Opinion
November 26, 1990
Appeal from the Supreme Court, Kings County (Heller, J.).
Ordered that the judgment is affirmed.
The defendant contends that the court erred in failing to suppress identification testimony which was the product of a station house showup. The complainant, who was robbed in his apartment by three men, viewed the defendant together with two alleged accomplices in a room at the station house. The complainant identified the accomplices but did not identify the defendant either at the showup or at the trial. The defendant nevertheless contends that he was unduly prejudiced by the court's failure to suppress identification testimony involving the accomplices. We find this argument to be without merit. Furthermore, we note that the accomplices, who pleaded guilty prior to the defendant's trial, testified on his behalf and admitted their complicity in the robbery.

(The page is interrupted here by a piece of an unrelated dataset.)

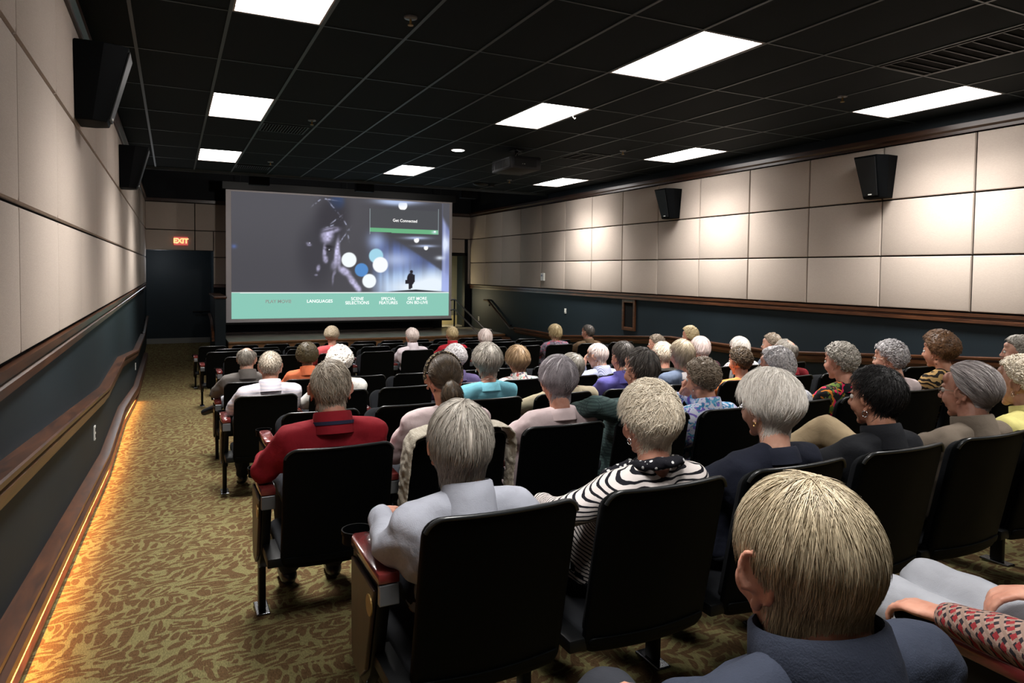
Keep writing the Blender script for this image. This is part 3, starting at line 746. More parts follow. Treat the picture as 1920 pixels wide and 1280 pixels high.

During the same station house showup, the complainant's nephew identified the defendant. The court properly denied suppression of the nephew's identification testimony. The nephew knew the defendant prior to the crimes. Therefore, the showup was in the nature of a confirmation and the issue of suggestive police procedure was not relevant (see, People v. Tas, 51 N.Y.2d 915; People v. Gissendanner, 48 N.Y.2d 543; People v. Stewart, 144 A.D.2d 601).
Viewing the evidence in the light most favorable to the prosecution (see, People v. Contes, 60 N.Y.2d 620), we find that it was legally sufficient to establish the defendant's guilt. Moreover, upon the exercise of our factual review power, we are satisfied that the verdict was not against the weight of the evidence (see, CPL 470.15). The testimony of the defendant's alibi witnesses and the two accomplices presented issues of credibility for the jury, and its determination should not be disturbed unless clearly unsupported by the record (see, People v. Garafolo, 44 A.D.2d 86).
The defendant's contention with respect to the court's charge is unpreserved for appellate review (see, CPL 470.05).
Finally, we find that the defendant's sentence is not excessive (see, People v. Suitte, 90 A.D.2d 80). Harwood, J.P., Balletta, Miller and O'Brien, JJ., concur.